China's Yutu 2 rover has been in operation on the lunar surface for more than 340 days, becoming the longest working rover on the moon, according to the China National Space Administration.
The administration's Lunar Exploration and Space Engineering Center said on Thursday that before Yutu 2, the record was held for over 48 years by the former Soviet Union's Lunokhod 1, which was carried by the Luna 17 spacecraft and landed on the moon on Nov 17, 1970.
The Soviet robotic vehicle operated on the lunar surface for 11 lunar days, or 321 Earth days, and traversed a total distance of 10.5 kilometers before ceasing operation on Oct 4, 1971.
Yutu 2, China's second lunar rover, is part of the ongoing Chang'e 4 mission.
The Chang'e 4 unmanned probe was lifted atop a Long March 3B rocket in December 2018 at the Xichang Satellite Launch Center in Sichuan province to begin the country's fourth lunar exploration and the world's first expedition to the moon's far side, which never faces Earth.
The probe made a soft landing on the far side on Jan 3 and released the Yutu 2 later that day to roam and survey the landing site in the South Pole-Aitken basin, the largest and deepest known basin in the solar system.
Currently, the Chang'e 4's lander and the rover are in their 12th dormancy. The Yutu 2 has traveled nearly 350 meters on the lunar soil, according to the Lunar Exploration and Space Engineering Center.
A lunar day equals 14 days on Earth-a lunar night, the same length.

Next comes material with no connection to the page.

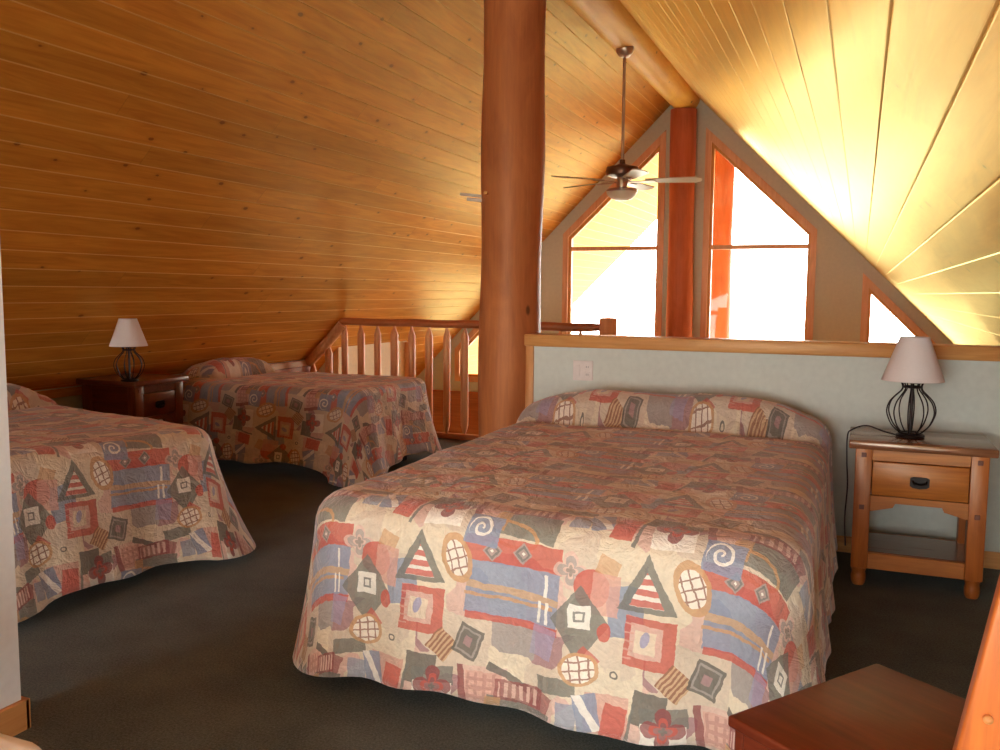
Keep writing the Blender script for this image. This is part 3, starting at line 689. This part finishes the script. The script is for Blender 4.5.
# ------------------------------------------------------------------ beds
def fnoise(x, seed=0):
    return math.sin(x * 1.0 + seed) * .5 + math.sin(x * 2.3 + seed * 1.7 + 1) * .3 + math.sin(x * 4.9 + seed * 2.3 + 2) * .2
def bed(loc, rz, W_, L_, top, pil, label, uvo, seed, corner=(.12, .10), hem=.05, flare=.10, corner_drop=.1, sheet=False, flip=1, lift=0.0, re=.10):
    """local: x across, y from foot (0) to head (L_), z up"""
    t = empty('bed', loc, rz, label=label, cat='bed')
    h = W_ / 2
    bm = B(); box(bm, -h + .05, h - .05, .06, L_ - .04, top - .29, top - .035, .11, 5); link('mattress', bm, M['linen'], t, True)
    bm = B(); box(bm, -h + .07, h - .07, .08, L_ - .06, top - .50, top - .29, .05, 3); link('box_spring', bm, M['linen'], t, True)
    for x in (-h + .12, h - .12):
        for y in (.2, L_ - .15):
            bm = B(); box(bm, x - .03, x + .03, y - .03, y + .03, 0, top - .495, .004); link('leg', bm, M['handle'], t)
    # perimeter samples
    rc = re + .08; per = []
    def arc(cx, cy, a0, a1, n=12):
        for i in range(n + 1):
            a = a0 + (a1 - a0) * i / n; per.append((cx + rc * math.cos(a), cy + rc * math.sin(a), math.cos(a), math.sin(a)))
    def line(x0, y0, x1, y1, nx, ny):
        d = math.hypot(x1 - x0, y1 - y0); n = int(d / .03)
        for i in range(1, n): per.append((x0 + (x1 - x0) * i / n, y0 + (y1 - y0) * i / n, nx, ny))
    pi = math.pi
    arc(-h + rc, rc, pi, 1.5 * pi); line(-h + rc, 0, h - rc, 0, 0, -1)
    arc(h - rc, rc, 1.5 * pi, 2 * pi); line(h, rc, h, L_ - rc, 1, 0)
    arc(h - rc, L_ - rc, 0, .5 * pi); line(h - rc, L_, -h + rc, L_, 0, 1)
    arc(-h + rc, L_ - rc, .5 * pi, pi); line(-h, L_ - rc, -h, rc, -1, 0)
    pts = []
    s = 0
    for i, p in enumerate(per):
        if i: s += math.hypot(p[0] - per[i - 1][0], p[1] - per[i - 1][1])
        pts.append((p, s))
    pv0, pd, ph, px0, px1 = pil      # pillow: start y, depth, height, x range
    def bumpz(x, y):
        z = 0.006 * fnoise(x * 5 + y * 3, seed) + .004 * fnoise(y * 9 - x * 4, seed + 2)
        if y > pv0 - .16:
            q = (y - pv0) / pd
            cx = (px0 + px1) / 2; hw = (px1 - px0) / 2; e = abs((x - cx) / hw)
            side = max(0.0, 1 - e ** 5) ** .7
            if q > 0:
                f = max(0.0, 1 - abs(2 * min(q, 1.0) - 1) ** 3.2) ** .55 if q < .5 else 1 - .25 * (min(q, 1.0) - .5) * 2
                z += ph * f * side * (1 + .06 * fnoise(x * 9, seed + 4))
            z -= .022 * math.exp(-((y - pv0 + .012) / .03) ** 2) * side
        # gentle sag towards the sides
        return z
    nr = 30; nd = 22
    bm = B(); uvl = bm.loops.layers.uv.new('UVMap'); uvm = {}
    spine0, spine1 = h, L_ - h
    def inner(p, k):
        px, py = p[0] - p[2] * re, p[1] - p[3] * re
        cy = min(max(py, spine0), spine1)
        f = k / nr
        return (px * f, cy + (py - cy) * f)
    rings = []
    for k in range(0, nr + 1):
        ring = []
        for (p, s_) in pts:
            x, y = inner(p, k / 1.0)
            z = top + bumpz(x, y)
            v = bm.verts.new((x, y, z)); uvm[v] = (x, y); ring.append(v)
        rings.append(ring)
    for k in range(1, nd + 1):
        ring = []
        for (p, s_) in pts:
            x, y, nx, ny = p
            # corner factor at the foot corners / head corners
            cf = math.exp(-((math.hypot(abs(x) - h, y) - .04) / .16) ** 2)
            head = max(0.0, min(1.0, (y - (L_ - .12)) / .08))
            zb = hem + .022 * fnoise(s_ * 3.1, seed) + lift * max(0, (x / h)) * (1 if ny < -.5 else 0) - corner_drop * cf
            zb = max(zb, .012) if head < .5 else max(zb, .25)
            tot = (top - re - zb) + re * pi / 2
            d = tot * k / nd
            if d < re * pi / 2:
                a = d / re; off = re * math.sin(a); dz = re * (1 - math.cos(a))
            else:
                off = re; dz = re + (d - re * pi / 2)
            q = d / tot
            fl = (flare * (.35 + .65 * q) * q + corner[0] * cf * q ** 1.6) * (1 - head)
            rip = (.020 * math.sin(s_ * 11 + seed + 1.5 * fnoise(s_ * 2, seed)) + .012 * math.sin(s_ * 23 + seed * 2)) * q ** 1.1 * (1 - head) * (1 - .2 * cf)
            o_ = (off - re) + fl + rip
            x2 = x + nx * o_; y2 = y + ny * o_
            z = top + bumpz(x - nx * re, y - ny * re) * max(0, 1 - d / .45) - dz
            v = bm.verts.new((x2, y2, max(z, .012))); uvm[v] = (x + nx * (d - re), y + ny * (d - re)); ring.append(v)
        rings.append(ring)
    n = len(pts)
    for r0, r1 in zip(rings, rings[1:]):
        for i in range(n):
            j = (i + 1) % n
            try: bm.faces.new((r0[i], r0[j], r1[j], r1[i]))
            except ValueError: pass
    for f in bm.faces:
        for l in f.loops:
            a = uvm[l.vert]; l[uvl].uv = ((a[0] + uvo[0]), (a[1] * flip + uvo[1]))
    bmesh.ops.remove_doubles(bm, verts=rings_inner(rings), dist=.0015)
    bs = link('bedspread', bm, M['spread'], t, 'all')
    mod = bs.modifiers.new('thickness', 'SOLIDIFY'); mod.thickness = .008; mod.offset = -1
    bs['label'] = 'patchwork print bedspread hanging to the carpet'
    if sheet:
        bm = B(); box(bm, h - .05, h + .012, .0, .3, .28, top - .08, .006); link('bed_sheet', bm, M['linen'], t)
    return t
def rings_inner(rings): return [v for v in rings[0] if v.is_valid]
# large bed, head against the half wall
bed((-.925, 2.42, 0), 0, 1.62, 2.41, .66, (2.0, .35, .165, -.80, .79), 'large bed with patchwork print spread, head against the half wall',
    (-.925 + 1.26, .10), 1.0, (.05, .1), .088, .05, .03, re=.10)
# two smaller beds with heads at the low slope on the left
bed((-3.04, 2.89, 0), math.radians(79), 1.16, 1.86, .675, (1.43, .34, .14, -.54, .54), 'small bed cut off by the left picture edge, nearest to the white wall end',
    (.2, .1), 2.4, (.12, .1), .09, .085, .05, flip=1, re=.08)
bed((-3.16, 5.66, 0), math.radians(90), 1.12, 1.80, .665, (1.44, .30, .13, -.30, .50), 'small bed beside the railing, beyond the dark nightstand',
    (.1, .45), 4.1, (.10, .1), .12, .07, .10, sheet=False, flip=1, lift=.0, re=.06)
# white bedding at the bottom left corner of the picture
t = empty('bed', (-1.75, -.3, 0), label='white bedding, only a corner showing at the bottom left edge', cat='bed')
bm = B(); box(bm, -.50, .56, -1.1, 1.30, .30, .615, .05, 4); link('white_duvet', bm, M['linen'], t, True)
bm = B(); box(bm, -.46, .48, -1.05, 1.2, .08, .30, .02); link('box_spring', bm, M['linen'], t)
for x in (-.4, .4):
    for y in (-1.0, 1.0):
        bm = B(); box(bm, x - .03, x + .03, y - .03, y + .03, 0, .085); link('leg', bm, M['handle'], t)

# ------------------------------------------------------------------ low table and leaning board, lower right
ang = math.atan2(.425, .302)
ch = empty('low_table', (-.229, 1.85, 0), ang, label='low reddish brown wooden table cut off by the bottom right corner', cat='table')
Wc = .52; Dc = .50
bm = B(); box(bm, 0, Wc, -Dc, 0, .424, .45, .007, 3); link('table_top', bm, M['seat'], ch, True)
for b_ in ((.012, Wc - .012, -.035, -.012), (.012, Wc - .012, -Dc + .012, -Dc + .035), (.012, .035, -Dc + .036, -.036), (Wc - .035, Wc - .012, -Dc + .036, -.036)):
    bm = B(); box(bm, *b_, .34, .424, .003); link('apron', bm, M['seat'], ch)
for x in (.036, Wc - .086):
    for y in (-.086, -Dc + .036):
        bm = B(); box(bm, x, x + .05, y, y + .05, 0, .423, .006); link('leg', bm, M['seatz'], ch, True)
bd = empty('leaning_board', (.056, 1.49, 0), 0, label='orange wooden board with a small peg, leaning beside the low table at right edge', cat='board')
bm = B(); box(bm, 0, .10, -.035, 0, .0, 1.36, .006, 3)
tl = math.radians(9.65)
bmesh.ops.transform(bm, matrix=Matrix.Rotation(tl, 4, 'Y'), verts=bm.verts[:])
zm = min(v.co.z for v in bm.verts)
bmesh.ops.translate(bm, vec=(0, 0, -zm), verts=bm.verts[:]); link('plank', bm, M['seatz'], bd, True)
bm = B(); lathe(bm, [(0, 0), (.007, 0), (.007, .007), (.004, .010), (0, .011)], 14)
bmesh.ops.transform(bm, matrix=Matrix.Translation((.148, -.034, .713)) @ Matrix.Rotation(math.radians(90), 4, 'X'), verts=bm.verts[:]); link('peg', bm, M['capz'], bd, True)

for o in bpy.data.objects:
    if o.parent is None and 'category' in o:
        base = o.name.split('.')[0]
        g_ = {'table_lamp': 'wire cage table lamps', 'nightstand': 'wooden nightstands', 'log_post': 'log posts under the ridge beam'}.get(base)
        if base == 'bed' and 'spread' in o['label'] or base == 'bed' and 'small' in o['label']: g_ = 'beds under patchwork print bedspreads'
        if g_: o['group'] = g_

During the lunar night, the temperature falls below minus 180 C and there is no sunlight to provide power to the probe.
In another development, the lander of the Chang'e 3 probe, the first Chinese spacecraft to soft-land on the moon, has started its 75th lunar-day working session, which means it has been working on the moon for 2,189 Earth days and continues to hold the record for the longest operational stay by an artifact on the moon, the center said.